--- Start of TASK MATERIAL ---

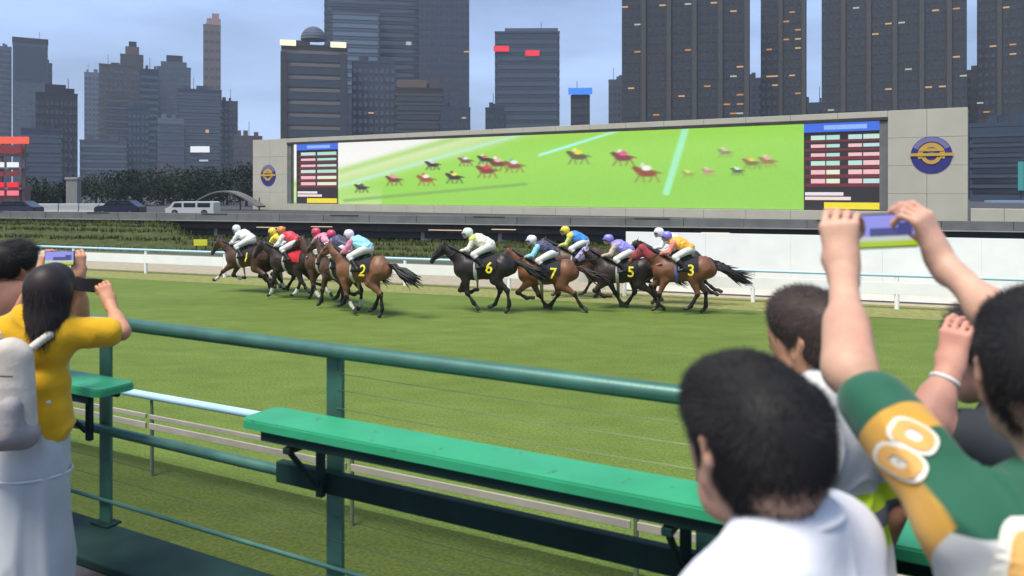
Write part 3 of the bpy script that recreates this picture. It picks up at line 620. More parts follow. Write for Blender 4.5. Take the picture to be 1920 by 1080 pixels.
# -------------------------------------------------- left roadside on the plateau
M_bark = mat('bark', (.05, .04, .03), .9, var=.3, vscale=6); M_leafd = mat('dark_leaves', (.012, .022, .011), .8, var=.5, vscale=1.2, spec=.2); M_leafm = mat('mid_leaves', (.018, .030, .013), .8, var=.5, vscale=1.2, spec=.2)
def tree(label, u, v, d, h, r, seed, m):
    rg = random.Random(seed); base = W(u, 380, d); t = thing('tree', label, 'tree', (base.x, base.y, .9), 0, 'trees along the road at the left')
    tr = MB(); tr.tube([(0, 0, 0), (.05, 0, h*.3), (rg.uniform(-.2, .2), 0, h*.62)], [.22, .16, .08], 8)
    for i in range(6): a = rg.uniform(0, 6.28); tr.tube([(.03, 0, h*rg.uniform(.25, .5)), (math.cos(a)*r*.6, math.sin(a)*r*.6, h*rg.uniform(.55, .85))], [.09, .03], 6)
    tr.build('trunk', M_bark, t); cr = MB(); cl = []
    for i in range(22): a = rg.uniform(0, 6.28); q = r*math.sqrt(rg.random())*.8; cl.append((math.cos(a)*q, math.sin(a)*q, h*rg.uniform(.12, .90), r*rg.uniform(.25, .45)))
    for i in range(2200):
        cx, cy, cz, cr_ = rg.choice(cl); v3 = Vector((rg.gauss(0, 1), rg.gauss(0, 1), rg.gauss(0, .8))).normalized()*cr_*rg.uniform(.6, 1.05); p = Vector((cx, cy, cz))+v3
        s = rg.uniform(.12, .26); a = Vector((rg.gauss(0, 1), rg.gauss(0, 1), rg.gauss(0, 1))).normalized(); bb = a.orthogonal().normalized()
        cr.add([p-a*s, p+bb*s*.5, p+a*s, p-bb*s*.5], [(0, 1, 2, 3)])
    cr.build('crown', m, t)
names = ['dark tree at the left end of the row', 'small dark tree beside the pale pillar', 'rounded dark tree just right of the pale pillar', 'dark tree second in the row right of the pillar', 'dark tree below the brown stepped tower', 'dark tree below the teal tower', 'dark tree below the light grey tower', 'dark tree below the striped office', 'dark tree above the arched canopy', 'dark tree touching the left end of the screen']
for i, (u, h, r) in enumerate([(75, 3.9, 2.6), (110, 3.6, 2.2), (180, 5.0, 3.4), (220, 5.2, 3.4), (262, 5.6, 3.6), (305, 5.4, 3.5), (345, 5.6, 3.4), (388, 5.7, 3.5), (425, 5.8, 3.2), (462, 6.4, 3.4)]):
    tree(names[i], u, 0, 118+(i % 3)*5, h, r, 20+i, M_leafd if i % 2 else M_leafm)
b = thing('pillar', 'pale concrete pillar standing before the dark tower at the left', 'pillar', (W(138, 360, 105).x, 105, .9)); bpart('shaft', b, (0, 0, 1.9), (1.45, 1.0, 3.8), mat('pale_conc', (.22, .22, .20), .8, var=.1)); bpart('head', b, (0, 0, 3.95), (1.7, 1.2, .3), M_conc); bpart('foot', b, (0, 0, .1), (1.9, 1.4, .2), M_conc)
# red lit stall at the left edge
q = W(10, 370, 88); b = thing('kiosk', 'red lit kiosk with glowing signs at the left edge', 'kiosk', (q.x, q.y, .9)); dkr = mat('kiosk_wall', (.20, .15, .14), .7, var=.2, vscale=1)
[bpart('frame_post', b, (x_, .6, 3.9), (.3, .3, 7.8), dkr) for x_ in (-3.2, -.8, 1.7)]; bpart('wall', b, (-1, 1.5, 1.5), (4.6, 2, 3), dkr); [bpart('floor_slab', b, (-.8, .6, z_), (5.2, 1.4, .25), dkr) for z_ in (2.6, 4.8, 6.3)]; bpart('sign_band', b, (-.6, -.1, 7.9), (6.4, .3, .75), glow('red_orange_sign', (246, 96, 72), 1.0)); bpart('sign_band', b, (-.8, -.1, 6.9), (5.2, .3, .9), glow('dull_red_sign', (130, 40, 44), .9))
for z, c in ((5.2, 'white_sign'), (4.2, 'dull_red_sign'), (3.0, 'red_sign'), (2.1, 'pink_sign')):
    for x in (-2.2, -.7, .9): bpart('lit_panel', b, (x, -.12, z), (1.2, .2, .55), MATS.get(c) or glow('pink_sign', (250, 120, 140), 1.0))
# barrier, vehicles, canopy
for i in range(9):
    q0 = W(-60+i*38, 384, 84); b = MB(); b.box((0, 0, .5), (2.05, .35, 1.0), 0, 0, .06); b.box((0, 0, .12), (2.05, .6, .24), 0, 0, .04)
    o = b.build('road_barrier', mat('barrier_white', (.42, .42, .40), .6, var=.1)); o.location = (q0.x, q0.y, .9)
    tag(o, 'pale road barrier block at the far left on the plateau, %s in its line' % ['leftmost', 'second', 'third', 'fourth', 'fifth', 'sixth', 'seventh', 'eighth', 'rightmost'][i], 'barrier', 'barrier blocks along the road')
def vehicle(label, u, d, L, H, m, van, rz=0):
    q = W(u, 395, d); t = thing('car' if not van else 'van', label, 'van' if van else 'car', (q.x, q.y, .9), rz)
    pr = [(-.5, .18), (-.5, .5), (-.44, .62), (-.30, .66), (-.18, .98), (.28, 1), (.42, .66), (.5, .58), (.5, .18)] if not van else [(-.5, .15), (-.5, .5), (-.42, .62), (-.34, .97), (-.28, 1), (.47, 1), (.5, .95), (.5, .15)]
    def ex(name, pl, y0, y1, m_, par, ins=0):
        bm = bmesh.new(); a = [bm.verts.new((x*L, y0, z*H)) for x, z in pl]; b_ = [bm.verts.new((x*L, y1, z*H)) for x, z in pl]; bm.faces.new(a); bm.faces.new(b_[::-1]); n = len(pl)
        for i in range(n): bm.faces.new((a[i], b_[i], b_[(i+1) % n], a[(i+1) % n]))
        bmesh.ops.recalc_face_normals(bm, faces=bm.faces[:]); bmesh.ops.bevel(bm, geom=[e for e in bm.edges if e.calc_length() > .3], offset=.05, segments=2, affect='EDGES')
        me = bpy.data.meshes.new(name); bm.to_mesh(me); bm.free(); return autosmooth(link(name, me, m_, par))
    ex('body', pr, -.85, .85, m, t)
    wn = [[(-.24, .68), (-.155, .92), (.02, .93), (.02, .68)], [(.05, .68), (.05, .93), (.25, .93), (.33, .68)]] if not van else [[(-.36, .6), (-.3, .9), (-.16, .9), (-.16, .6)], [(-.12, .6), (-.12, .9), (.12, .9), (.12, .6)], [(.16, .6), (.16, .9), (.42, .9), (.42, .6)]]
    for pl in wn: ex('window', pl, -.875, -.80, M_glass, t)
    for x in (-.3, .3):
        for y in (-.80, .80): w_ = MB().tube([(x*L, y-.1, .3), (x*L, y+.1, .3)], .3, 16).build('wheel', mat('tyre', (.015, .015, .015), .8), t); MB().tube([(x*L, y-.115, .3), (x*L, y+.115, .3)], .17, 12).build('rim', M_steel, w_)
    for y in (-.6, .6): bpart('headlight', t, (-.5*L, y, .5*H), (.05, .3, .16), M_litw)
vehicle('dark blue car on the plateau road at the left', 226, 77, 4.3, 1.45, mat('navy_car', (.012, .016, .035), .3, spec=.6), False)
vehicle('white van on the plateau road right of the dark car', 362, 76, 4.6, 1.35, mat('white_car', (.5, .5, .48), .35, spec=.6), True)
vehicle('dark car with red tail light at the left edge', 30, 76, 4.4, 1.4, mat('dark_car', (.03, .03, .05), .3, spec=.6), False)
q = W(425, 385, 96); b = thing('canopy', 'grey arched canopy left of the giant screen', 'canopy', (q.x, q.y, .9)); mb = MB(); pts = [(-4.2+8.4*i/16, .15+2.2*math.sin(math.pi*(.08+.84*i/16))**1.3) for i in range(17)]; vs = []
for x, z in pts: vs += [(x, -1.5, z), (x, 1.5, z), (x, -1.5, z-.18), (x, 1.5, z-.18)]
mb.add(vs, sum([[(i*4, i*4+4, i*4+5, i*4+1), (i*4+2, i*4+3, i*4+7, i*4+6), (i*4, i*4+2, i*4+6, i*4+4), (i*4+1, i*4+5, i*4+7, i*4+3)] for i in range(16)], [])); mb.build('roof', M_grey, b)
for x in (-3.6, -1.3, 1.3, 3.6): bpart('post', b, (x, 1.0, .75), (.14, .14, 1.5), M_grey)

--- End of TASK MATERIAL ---
--- Start of TASK MATERIAL ---

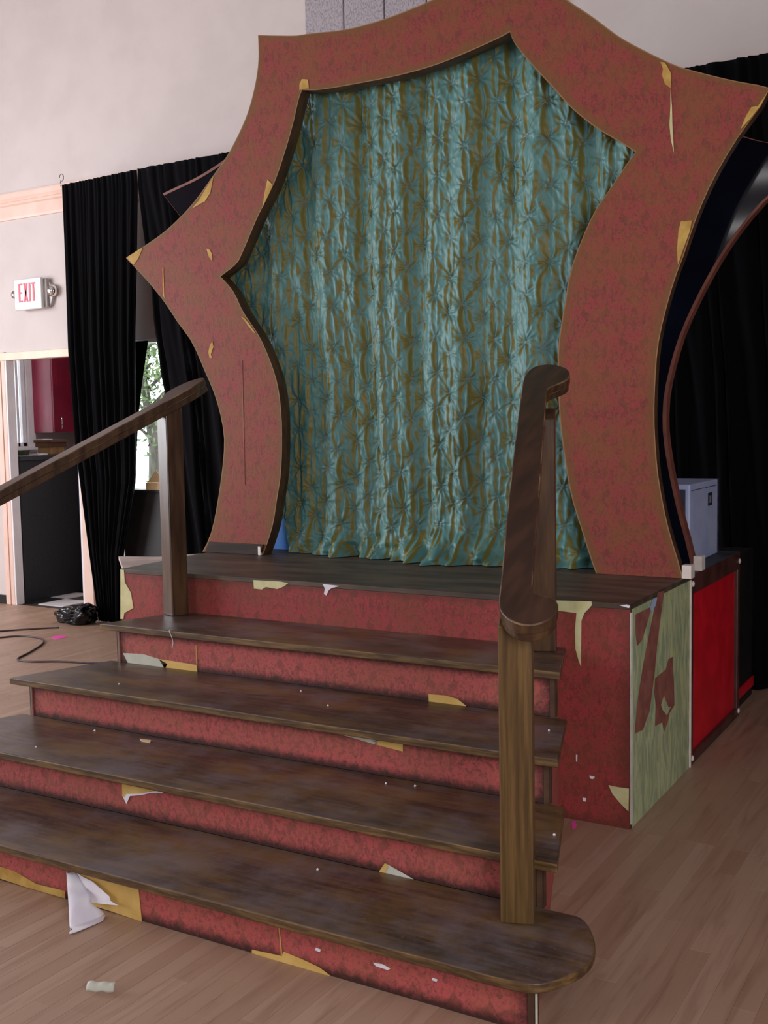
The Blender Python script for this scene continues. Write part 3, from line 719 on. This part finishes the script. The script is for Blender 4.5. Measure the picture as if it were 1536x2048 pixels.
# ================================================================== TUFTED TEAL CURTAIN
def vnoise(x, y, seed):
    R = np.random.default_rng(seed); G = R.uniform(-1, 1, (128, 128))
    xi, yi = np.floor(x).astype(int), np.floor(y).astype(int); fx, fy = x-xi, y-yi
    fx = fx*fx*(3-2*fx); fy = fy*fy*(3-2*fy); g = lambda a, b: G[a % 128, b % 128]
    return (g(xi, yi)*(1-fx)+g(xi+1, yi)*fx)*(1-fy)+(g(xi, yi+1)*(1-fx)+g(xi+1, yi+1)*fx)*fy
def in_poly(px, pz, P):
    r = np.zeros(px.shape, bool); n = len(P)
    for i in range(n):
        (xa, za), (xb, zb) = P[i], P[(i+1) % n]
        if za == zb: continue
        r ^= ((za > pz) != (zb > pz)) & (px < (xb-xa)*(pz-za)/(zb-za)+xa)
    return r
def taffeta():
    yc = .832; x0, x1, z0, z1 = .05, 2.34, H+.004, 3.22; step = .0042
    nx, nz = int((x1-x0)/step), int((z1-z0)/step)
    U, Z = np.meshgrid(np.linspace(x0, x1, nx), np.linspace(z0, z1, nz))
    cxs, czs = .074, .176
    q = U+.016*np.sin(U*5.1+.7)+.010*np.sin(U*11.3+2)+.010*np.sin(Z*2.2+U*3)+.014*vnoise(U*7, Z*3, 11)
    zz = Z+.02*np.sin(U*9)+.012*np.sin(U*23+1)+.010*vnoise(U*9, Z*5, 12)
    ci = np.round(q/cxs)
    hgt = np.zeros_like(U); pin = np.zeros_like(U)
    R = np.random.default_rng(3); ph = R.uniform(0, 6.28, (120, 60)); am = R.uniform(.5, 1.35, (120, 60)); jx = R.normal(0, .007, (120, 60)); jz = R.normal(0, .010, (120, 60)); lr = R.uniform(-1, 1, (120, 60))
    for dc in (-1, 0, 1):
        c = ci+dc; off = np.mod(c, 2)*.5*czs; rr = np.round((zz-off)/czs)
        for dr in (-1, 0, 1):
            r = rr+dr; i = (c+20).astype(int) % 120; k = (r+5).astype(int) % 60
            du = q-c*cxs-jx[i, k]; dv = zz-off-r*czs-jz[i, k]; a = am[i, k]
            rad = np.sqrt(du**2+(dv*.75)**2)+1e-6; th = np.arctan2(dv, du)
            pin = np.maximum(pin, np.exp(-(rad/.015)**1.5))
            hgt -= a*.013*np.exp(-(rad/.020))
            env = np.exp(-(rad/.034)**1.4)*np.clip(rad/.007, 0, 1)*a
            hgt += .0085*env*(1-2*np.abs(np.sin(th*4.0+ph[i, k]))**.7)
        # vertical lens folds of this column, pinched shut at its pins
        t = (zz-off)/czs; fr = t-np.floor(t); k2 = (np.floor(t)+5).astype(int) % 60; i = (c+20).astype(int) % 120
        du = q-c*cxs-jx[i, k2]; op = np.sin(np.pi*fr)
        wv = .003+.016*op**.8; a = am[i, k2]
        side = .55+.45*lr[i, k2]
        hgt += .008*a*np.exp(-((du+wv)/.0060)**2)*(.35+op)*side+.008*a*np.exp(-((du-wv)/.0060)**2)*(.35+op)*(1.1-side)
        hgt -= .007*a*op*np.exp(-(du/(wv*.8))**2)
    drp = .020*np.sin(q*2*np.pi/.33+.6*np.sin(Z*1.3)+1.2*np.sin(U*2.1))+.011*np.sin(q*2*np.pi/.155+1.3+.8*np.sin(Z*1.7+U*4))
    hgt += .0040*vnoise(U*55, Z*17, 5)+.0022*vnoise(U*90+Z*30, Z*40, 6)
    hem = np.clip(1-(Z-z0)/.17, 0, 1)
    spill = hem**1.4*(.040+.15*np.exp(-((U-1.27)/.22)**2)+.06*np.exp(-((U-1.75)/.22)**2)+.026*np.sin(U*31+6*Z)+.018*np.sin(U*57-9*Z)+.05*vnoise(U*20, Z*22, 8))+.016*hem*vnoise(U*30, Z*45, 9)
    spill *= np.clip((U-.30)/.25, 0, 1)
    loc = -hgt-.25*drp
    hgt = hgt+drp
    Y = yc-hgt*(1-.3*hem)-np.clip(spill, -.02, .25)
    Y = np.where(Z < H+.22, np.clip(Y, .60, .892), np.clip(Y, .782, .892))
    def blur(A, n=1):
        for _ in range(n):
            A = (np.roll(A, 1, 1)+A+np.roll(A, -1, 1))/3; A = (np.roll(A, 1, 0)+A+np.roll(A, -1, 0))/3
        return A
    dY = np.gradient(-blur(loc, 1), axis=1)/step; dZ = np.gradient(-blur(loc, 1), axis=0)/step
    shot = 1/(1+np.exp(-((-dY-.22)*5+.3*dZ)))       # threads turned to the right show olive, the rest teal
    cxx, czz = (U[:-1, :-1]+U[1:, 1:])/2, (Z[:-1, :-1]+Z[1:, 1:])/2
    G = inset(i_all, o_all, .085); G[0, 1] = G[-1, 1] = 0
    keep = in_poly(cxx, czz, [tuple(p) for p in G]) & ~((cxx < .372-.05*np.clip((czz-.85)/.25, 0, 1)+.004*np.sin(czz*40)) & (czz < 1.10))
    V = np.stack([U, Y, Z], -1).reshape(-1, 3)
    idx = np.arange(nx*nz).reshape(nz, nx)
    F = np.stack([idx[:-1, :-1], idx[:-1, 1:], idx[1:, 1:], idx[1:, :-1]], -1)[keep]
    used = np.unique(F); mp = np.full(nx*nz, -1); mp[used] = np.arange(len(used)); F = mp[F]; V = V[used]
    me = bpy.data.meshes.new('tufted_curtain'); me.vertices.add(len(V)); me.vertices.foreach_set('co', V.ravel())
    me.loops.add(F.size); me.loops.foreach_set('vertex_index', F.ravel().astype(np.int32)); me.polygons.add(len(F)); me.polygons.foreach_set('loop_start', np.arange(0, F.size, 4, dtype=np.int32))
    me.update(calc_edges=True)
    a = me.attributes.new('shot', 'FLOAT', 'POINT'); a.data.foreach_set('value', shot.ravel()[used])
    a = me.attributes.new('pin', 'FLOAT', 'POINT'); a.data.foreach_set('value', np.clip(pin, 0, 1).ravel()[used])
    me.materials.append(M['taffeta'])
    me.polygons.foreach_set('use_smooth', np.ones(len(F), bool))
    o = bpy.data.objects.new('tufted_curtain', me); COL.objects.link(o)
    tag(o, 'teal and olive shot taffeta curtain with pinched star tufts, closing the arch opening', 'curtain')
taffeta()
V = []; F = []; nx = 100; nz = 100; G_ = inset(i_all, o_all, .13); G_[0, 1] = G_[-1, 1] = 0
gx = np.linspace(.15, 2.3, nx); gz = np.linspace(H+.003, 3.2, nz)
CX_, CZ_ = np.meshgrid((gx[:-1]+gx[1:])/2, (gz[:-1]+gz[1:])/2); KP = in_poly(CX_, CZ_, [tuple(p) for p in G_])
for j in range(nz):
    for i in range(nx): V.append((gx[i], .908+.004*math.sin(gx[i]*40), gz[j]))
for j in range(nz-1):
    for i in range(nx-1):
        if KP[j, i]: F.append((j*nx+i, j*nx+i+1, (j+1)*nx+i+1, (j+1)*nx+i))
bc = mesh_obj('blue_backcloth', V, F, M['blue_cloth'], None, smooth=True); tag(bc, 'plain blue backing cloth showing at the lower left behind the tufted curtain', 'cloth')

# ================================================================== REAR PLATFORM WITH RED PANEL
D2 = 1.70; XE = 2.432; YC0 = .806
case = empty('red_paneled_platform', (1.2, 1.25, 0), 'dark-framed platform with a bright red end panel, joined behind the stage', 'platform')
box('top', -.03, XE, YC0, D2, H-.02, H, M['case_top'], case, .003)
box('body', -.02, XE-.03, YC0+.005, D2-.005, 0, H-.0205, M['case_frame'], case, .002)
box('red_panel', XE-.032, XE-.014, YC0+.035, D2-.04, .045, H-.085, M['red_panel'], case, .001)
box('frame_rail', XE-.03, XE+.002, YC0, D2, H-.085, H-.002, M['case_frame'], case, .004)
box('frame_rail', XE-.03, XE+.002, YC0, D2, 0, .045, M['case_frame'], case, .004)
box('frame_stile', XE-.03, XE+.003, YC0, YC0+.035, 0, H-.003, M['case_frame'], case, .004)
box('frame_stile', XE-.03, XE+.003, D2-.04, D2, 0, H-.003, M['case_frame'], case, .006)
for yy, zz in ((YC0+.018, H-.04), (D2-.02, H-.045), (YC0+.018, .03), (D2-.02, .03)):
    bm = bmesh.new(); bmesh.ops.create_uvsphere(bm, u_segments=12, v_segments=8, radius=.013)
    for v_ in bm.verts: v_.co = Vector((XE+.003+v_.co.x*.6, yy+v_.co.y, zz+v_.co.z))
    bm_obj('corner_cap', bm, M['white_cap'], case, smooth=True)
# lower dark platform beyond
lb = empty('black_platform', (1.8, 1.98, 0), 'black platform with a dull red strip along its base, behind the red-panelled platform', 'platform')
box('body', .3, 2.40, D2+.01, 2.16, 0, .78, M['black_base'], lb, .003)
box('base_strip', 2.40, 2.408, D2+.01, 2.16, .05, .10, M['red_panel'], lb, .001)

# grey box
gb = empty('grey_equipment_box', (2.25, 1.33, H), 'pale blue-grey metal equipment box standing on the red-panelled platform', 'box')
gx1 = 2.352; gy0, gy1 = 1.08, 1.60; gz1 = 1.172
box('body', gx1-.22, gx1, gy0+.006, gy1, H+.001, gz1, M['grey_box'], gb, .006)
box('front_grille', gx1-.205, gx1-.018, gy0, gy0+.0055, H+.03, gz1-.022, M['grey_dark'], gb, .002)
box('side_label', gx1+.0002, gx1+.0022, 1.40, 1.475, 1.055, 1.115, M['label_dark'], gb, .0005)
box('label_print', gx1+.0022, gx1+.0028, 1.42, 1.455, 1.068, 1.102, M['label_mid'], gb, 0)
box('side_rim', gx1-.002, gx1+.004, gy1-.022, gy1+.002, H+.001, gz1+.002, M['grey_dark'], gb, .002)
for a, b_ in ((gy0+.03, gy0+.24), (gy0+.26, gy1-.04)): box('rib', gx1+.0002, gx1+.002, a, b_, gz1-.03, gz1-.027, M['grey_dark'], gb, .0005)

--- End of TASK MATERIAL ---

* WORK TO COMPLETE *
Each line that holds the string "this" counts once; give the total and nothing else.

* EXPECTED ANSWER *
3